[SHORT PROBLEM] Each line should be copied exactly.

[MATERIAL PROVIDED]
::::::::

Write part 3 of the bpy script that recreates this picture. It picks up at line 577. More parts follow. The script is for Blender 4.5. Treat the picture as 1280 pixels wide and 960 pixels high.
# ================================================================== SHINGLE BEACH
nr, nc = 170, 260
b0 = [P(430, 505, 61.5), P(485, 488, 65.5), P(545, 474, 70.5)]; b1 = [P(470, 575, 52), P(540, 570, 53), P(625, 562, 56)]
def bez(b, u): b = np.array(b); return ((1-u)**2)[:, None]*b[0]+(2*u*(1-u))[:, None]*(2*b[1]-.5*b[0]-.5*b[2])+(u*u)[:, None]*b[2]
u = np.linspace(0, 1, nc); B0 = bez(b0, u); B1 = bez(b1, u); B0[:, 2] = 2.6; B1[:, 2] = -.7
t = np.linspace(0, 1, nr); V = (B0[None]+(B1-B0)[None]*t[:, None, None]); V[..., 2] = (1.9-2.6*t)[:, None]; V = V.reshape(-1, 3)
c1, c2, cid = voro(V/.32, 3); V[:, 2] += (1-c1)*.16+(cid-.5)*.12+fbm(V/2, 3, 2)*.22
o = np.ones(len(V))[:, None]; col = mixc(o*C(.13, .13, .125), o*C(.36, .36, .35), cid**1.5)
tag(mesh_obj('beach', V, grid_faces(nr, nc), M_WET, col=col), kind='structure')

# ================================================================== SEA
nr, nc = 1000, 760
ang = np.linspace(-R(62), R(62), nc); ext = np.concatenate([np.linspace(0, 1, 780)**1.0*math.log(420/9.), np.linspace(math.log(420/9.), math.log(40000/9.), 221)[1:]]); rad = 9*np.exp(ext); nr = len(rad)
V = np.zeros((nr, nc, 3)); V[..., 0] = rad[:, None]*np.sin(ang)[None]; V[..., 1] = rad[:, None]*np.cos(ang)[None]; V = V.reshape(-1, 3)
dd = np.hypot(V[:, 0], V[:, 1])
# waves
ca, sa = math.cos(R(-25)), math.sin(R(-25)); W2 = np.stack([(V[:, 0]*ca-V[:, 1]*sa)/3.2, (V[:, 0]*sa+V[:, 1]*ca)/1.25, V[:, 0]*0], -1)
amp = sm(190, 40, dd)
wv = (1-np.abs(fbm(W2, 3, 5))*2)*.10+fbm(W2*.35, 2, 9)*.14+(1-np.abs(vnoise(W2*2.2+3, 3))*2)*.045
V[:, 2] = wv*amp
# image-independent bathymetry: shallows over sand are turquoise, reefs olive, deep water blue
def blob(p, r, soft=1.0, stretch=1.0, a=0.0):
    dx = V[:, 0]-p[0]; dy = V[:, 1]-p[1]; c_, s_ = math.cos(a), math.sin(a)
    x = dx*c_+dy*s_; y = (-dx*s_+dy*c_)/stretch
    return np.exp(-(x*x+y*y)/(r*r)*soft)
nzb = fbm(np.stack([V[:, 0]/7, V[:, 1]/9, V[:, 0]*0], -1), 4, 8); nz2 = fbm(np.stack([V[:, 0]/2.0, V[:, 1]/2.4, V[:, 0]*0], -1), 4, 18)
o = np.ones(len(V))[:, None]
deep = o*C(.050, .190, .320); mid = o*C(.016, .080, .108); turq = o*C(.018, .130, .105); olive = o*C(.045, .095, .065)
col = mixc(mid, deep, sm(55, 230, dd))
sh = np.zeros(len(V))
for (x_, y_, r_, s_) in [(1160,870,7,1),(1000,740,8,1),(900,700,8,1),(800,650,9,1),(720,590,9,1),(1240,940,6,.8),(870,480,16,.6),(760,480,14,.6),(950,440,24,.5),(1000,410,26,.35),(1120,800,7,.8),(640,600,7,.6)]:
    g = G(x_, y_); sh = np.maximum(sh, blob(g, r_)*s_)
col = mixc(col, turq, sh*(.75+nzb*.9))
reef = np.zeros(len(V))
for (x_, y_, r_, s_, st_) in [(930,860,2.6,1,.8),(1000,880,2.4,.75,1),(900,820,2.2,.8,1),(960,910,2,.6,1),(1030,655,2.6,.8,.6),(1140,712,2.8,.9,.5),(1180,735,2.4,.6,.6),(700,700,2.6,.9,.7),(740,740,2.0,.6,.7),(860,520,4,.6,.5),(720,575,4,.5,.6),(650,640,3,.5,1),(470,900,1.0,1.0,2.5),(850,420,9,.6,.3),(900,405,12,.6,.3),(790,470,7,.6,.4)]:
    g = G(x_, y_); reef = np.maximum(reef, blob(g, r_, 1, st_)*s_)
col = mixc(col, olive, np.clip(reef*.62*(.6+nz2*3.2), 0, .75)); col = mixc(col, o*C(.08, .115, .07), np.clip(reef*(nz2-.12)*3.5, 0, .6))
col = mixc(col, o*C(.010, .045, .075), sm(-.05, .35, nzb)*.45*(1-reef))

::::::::

[COMPLETE OUTPUT]
Write part 3 of the bpy script that recreates this picture. It picks up at line 577. More parts follow. The script is for Blender 4.5. Treat the picture as 1280 pixels wide and 960 pixels high.
# ================================================================== SHINGLE BEACH
nr, nc = 170, 260
b0 = [P(430, 505, 61.5), P(485, 488, 65.5), P(545, 474, 70.5)]; b1 = [P(470, 575, 52), P(540, 570, 53), P(625, 562, 56)]
def bez(b, u): b = np.array(b); return ((1-u)**2)[:, None]*b[0]+(2*u*(1-u))[:, None]*(2*b[1]-.5*b[0]-.5*b[2])+(u*u)[:, None]*b[2]
u = np.linspace(0, 1, nc); B0 = bez(b0, u); B1 = bez(b1, u); B0[:, 2] = 2.6; B1[:, 2] = -.7
t = np.linspace(0, 1, nr); V = (B0[None]+(B1-B0)[None]*t[:, None, None]); V[..., 2] = (1.9-2.6*t)[:, None]; V = V.reshape(-1, 3)
c1, c2, cid = voro(V/.32, 3); V[:, 2] += (1-c1)*.16+(cid-.5)*.12+fbm(V/2, 3, 2)*.22
o = np.ones(len(V))[:, None]; col = mixc(o*C(.13, .13, .125), o*C(.36, .36, .35), cid**1.5)
tag(mesh_obj('beach', V, grid_faces(nr, nc), M_WET, col=col), kind='structure')

# ================================================================== SEA
nr, nc = 1000, 760
ang = np.linspace(-R(62), R(62), nc); ext = np.concatenate([np.linspace(0, 1, 780)**1.0*math.log(420/9.), np.linspace(math.log(420/9.), math.log(40000/9.), 221)[1:]]); rad = 9*np.exp(ext); nr = len(rad)
V = np.zeros((nr, nc, 3)); V[..., 0] = rad[:, None]*np.sin(ang)[None]; V[..., 1] = rad[:, None]*np.cos(ang)[None]; V = V.reshape(-1, 3)
dd = np.hypot(V[:, 0], V[:, 1])
# waves
ca, sa = math.cos(R(-25)), math.sin(R(-25)); W2 = np.stack([(V[:, 0]*ca-V[:, 1]*sa)/3.2, (V[:, 0]*sa+V[:, 1]*ca)/1.25, V[:, 0]*0], -1)
amp = sm(190, 40, dd)
wv = (1-np.abs(fbm(W2, 3, 5))*2)*.10+fbm(W2*.35, 2, 9)*.14+(1-np.abs(vnoise(W2*2.2+3, 3))*2)*.045
V[:, 2] = wv*amp
# image-independent bathymetry: shallows over sand are turquoise, reefs olive, deep water blue
def blob(p, r, soft=1.0, stretch=1.0, a=0.0):
    dx = V[:, 0]-p[0]; dy = V[:, 1]-p[1]; c_, s_ = math.cos(a), math.sin(a)
    x = dx*c_+dy*s_; y = (-dx*s_+dy*c_)/stretch
    return np.exp(-(x*x+y*y)/(r*r)*soft)
nzb = fbm(np.stack([V[:, 0]/7, V[:, 1]/9, V[:, 0]*0], -1), 4, 8); nz2 = fbm(np.stack([V[:, 0]/2.0, V[:, 1]/2.4, V[:, 0]*0], -1), 4, 18)
o = np.ones(len(V))[:, None]
deep = o*C(.050, .190, .320); mid = o*C(.016, .080, .108); turq = o*C(.018, .130, .105); olive = o*C(.045, .095, .065)
col = mixc(mid, deep, sm(55, 230, dd))
sh = np.zeros(len(V))
for (x_, y_, r_, s_) in [(1160,870,7,1),(1000,740,8,1),(900,700,8,1),(800,650,9,1),(720,590,9,1),(1240,940,6,.8),(870,480,16,.6),(760,480,14,.6),(950,440,24,.5),(1000,410,26,.35),(1120,800,7,.8),(640,600,7,.6)]:
    g = G(x_, y_); sh = np.maximum(sh, blob(g, r_)*s_)
col = mixc(col, turq, sh*(.75+nzb*.9))
reef = np.zeros(len(V))
for (x_, y_, r_, s_, st_) in [(930,860,2.6,1,.8),(1000,880,2.4,.75,1),(900,820,2.2,.8,1),(960,910,2,.6,1),(1030,655,2.6,.8,.6),(1140,712,2.8,.9,.5),(1180,735,2.4,.6,.6),(700,700,2.6,.9,.7),(740,740,2.0,.6,.7),(860,520,4,.6,.5),(720,575,4,.5,.6),(650,640,3,.5,1),(470,900,1.0,1.0,2.5),(850,420,9,.6,.3),(900,405,12,.6,.3),(790,470,7,.6,.4)]:
    g = G(x_, y_); reef = np.maximum(reef, blob(g, r_, 1, st_)*s_)
col = mixc(col, olive, np.clip(reef*.62*(.6+nz2*3.2), 0, .75)); col = mixc(col, o*C(.08, .115, .07), np.clip(reef*(nz2-.12)*3.5, 0, .6))
col = mixc(col, o*C(.010, .045, .075), sm(-.05, .35, nzb)*.45*(1-reef))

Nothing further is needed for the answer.